Jenna Robinson of the Martin Center lists 10 books she and her colleagues would like to see under the Christmas tree.

Some are well-known classics that we’d like to revisit. Others are new additions to the higher education conversation. All of them would be welcome additions to the Martin Center library.

Education and Jobs: The Great Training Robbery by Ivar Berg and Sherry Gorelick

From the publisher: “In this famous study, selected by the New York Times Book Review as one of the most important social science books of 1971, the author argues that the familiar correlation between educational training and job performance is a myth and that the upgrading of the supply of labor is meaningless unless we reconsider the nature of the demand.” …

Searching for Utopia: Universities and Their Histories by Hanna Holborn Gray

From the publisher: “In Searching for Utopia, Hanna Holborn Gray reflects on the nature of the university from the perspective of today’s research institutions.
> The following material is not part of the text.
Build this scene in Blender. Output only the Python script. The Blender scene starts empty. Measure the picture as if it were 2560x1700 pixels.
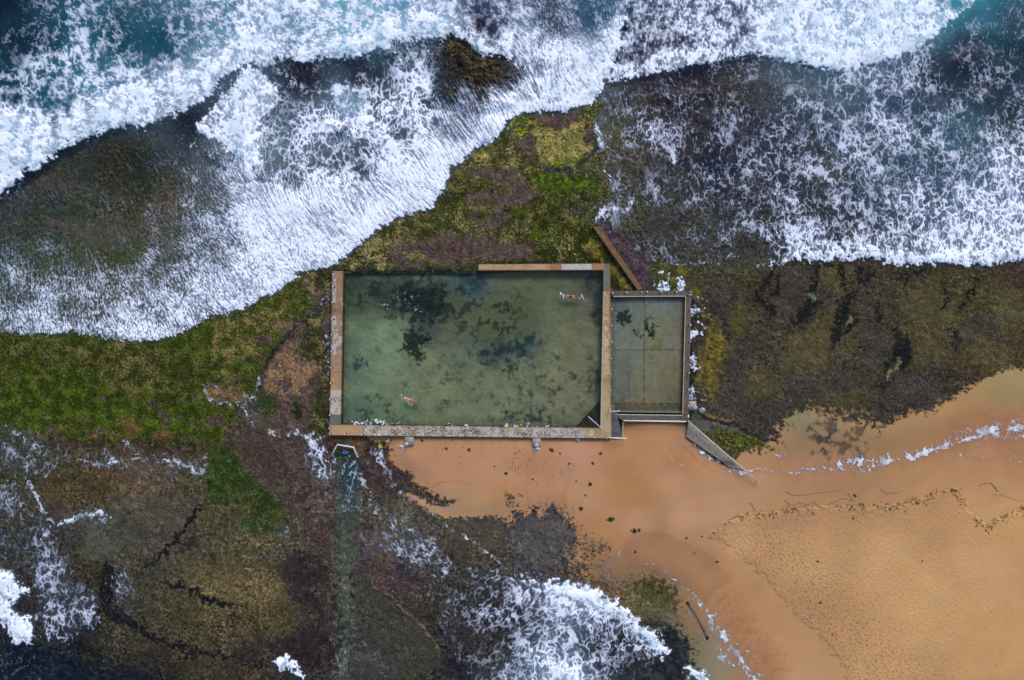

In particular, she examines the ideas of former University of California president Clark Kerr as expressed in The Uses of the University, written during the tumultuous 1960s. She contrasts Kerr’s vision of the research-driven ‘multiversity’ with the traditional liberal educational philosophy espoused by Kerr’s contemporary, former University of Chicago president Robert Maynard Hutchins.” …

Education in a Free Society by Anne Husted Burleigh

From the publisher: “A position paper by Benjamin A. Rogge and Pierre F. Goodrich leads off this fine collection advocating an educational system based strictly on private and voluntary institutions. Anne Husted Burleigh is a writer and a contributing editor for Crisis.”